= AIM =
Starting with the first line of the listing, quote each line exactly until and including the one with "12, .12, .03)", leaving pictures out.
##### TASK INPUT
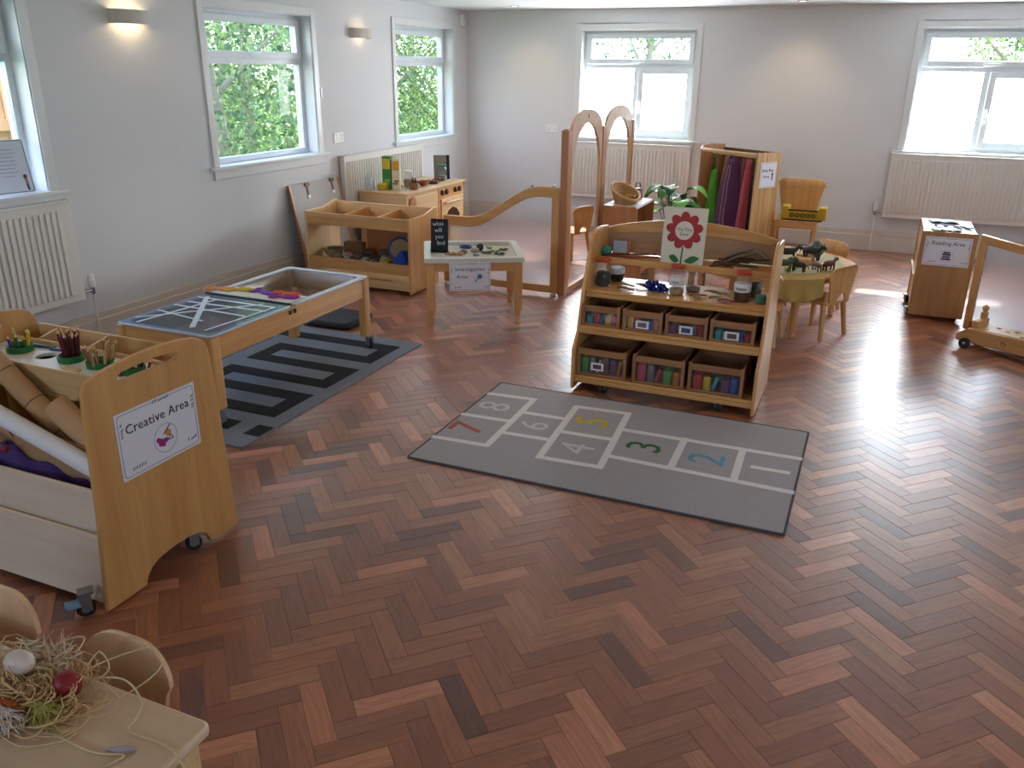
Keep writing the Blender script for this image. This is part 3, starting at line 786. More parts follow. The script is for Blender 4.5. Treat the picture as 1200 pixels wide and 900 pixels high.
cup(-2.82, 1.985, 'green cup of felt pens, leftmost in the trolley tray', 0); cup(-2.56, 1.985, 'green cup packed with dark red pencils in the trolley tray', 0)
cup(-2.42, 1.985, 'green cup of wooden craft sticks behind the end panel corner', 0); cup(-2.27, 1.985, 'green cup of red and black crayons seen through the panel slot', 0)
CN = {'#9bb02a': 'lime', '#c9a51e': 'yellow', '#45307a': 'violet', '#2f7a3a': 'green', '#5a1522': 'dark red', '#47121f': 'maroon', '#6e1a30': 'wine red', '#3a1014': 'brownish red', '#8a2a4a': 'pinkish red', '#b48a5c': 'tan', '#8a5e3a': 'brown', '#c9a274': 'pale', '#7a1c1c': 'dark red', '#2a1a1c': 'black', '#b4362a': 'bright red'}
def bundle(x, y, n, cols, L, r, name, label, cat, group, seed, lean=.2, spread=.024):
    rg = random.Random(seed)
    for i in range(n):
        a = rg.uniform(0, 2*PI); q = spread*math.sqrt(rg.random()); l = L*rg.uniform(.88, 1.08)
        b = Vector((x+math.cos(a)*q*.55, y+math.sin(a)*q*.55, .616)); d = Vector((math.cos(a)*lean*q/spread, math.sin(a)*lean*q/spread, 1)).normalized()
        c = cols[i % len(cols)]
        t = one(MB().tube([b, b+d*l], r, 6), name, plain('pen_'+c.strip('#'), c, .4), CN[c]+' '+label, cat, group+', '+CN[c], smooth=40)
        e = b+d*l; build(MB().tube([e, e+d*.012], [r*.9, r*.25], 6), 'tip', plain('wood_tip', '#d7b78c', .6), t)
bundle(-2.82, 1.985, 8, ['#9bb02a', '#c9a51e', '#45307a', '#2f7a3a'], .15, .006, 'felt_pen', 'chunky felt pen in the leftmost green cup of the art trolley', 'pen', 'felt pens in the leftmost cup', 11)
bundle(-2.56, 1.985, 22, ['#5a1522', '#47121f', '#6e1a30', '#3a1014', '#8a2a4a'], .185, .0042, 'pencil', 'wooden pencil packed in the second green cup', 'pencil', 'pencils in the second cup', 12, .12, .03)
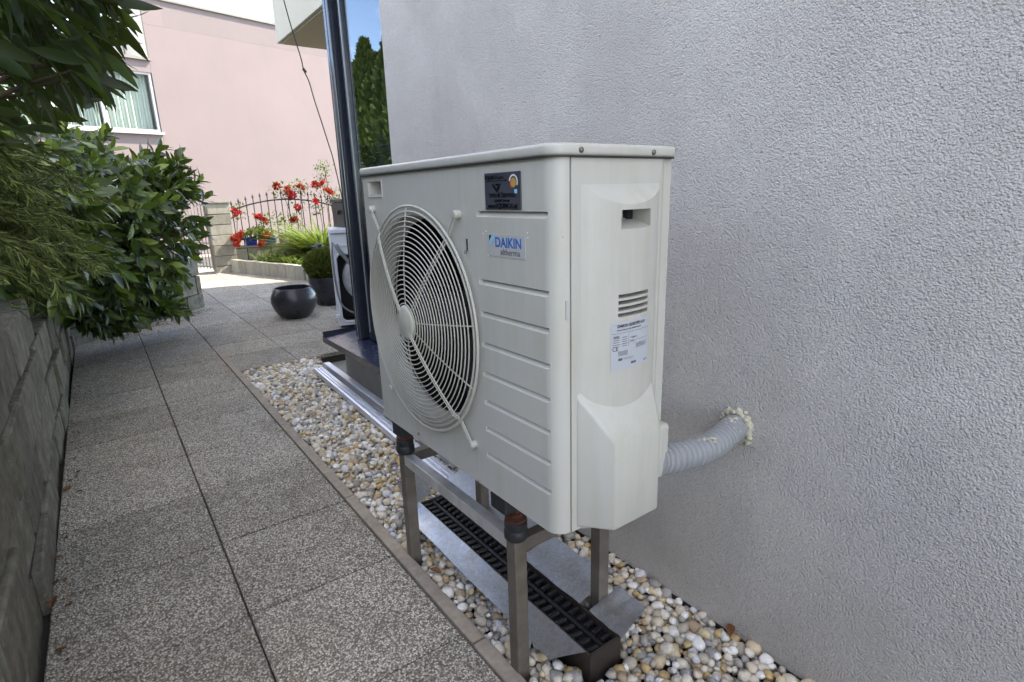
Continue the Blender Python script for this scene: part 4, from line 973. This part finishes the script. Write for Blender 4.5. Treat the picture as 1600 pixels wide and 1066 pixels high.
##########
= RESULT OF THE TASK =
Keep writing the Blender script for this image. This is part 3, starting at line 786. More parts follow. The script is for Blender 4.5. Treat the picture as 1200 pixels wide and 900 pixels high.
cup(-2.82, 1.985, 'green cup of felt pens, leftmost in the trolley tray', 0); cup(-2.56, 1.985, 'green cup packed with dark red pencils in the trolley tray', 0)
cup(-2.42, 1.985, 'green cup of wooden craft sticks behind the end panel corner', 0); cup(-2.27, 1.985, 'green cup of red and black crayons seen through the panel slot', 0)
CN = {'#9bb02a': 'lime', '#c9a51e': 'yellow', '#45307a': 'violet', '#2f7a3a': 'green', '#5a1522': 'dark red', '#47121f': 'maroon', '#6e1a30': 'wine red', '#3a1014': 'brownish red', '#8a2a4a': 'pinkish red', '#b48a5c': 'tan', '#8a5e3a': 'brown', '#c9a274': 'pale', '#7a1c1c': 'dark red', '#2a1a1c': 'black', '#b4362a': 'bright red'}
def bundle(x, y, n, cols, L, r, name, label, cat, group, seed, lean=.2, spread=.024):
    rg = random.Random(seed)
    for i in range(n):
        a = rg.uniform(0, 2*PI); q = spread*math.sqrt(rg.random()); l = L*rg.uniform(.88, 1.08)
        b = Vector((x+math.cos(a)*q*.55, y+math.sin(a)*q*.55, .616)); d = Vector((math.cos(a)*lean*q/spread, math.sin(a)*lean*q/spread, 1)).normalized()
        c = cols[i % len(cols)]
        t = one(MB().tube([b, b+d*l], r, 6), name, plain('pen_'+c.strip('#'), c, .4), CN[c]+' '+label, cat, group+', '+CN[c], smooth=40)
        e = b+d*l; build(MB().tube([e, e+d*.012], [r*.9, r*.25], 6), 'tip', plain('wood_tip', '#d7b78c', .6), t)
bundle(-2.82, 1.985, 8, ['#9bb02a', '#c9a51e', '#45307a', '#2f7a3a'], .15, .006, 'felt_pen', 'chunky felt pen in the leftmost green cup of the art trolley', 'pen', 'felt pens in the leftmost cup', 11)
bundle(-2.56, 1.985, 22, ['#5a1522', '#47121f', '#6e1a30', '#3a1014', '#8a2a4a'], .185, .0042, 'pencil', 'wooden pencil packed in the second green cup', 'pencil', 'pencils in the second cup', 12, .12, .03)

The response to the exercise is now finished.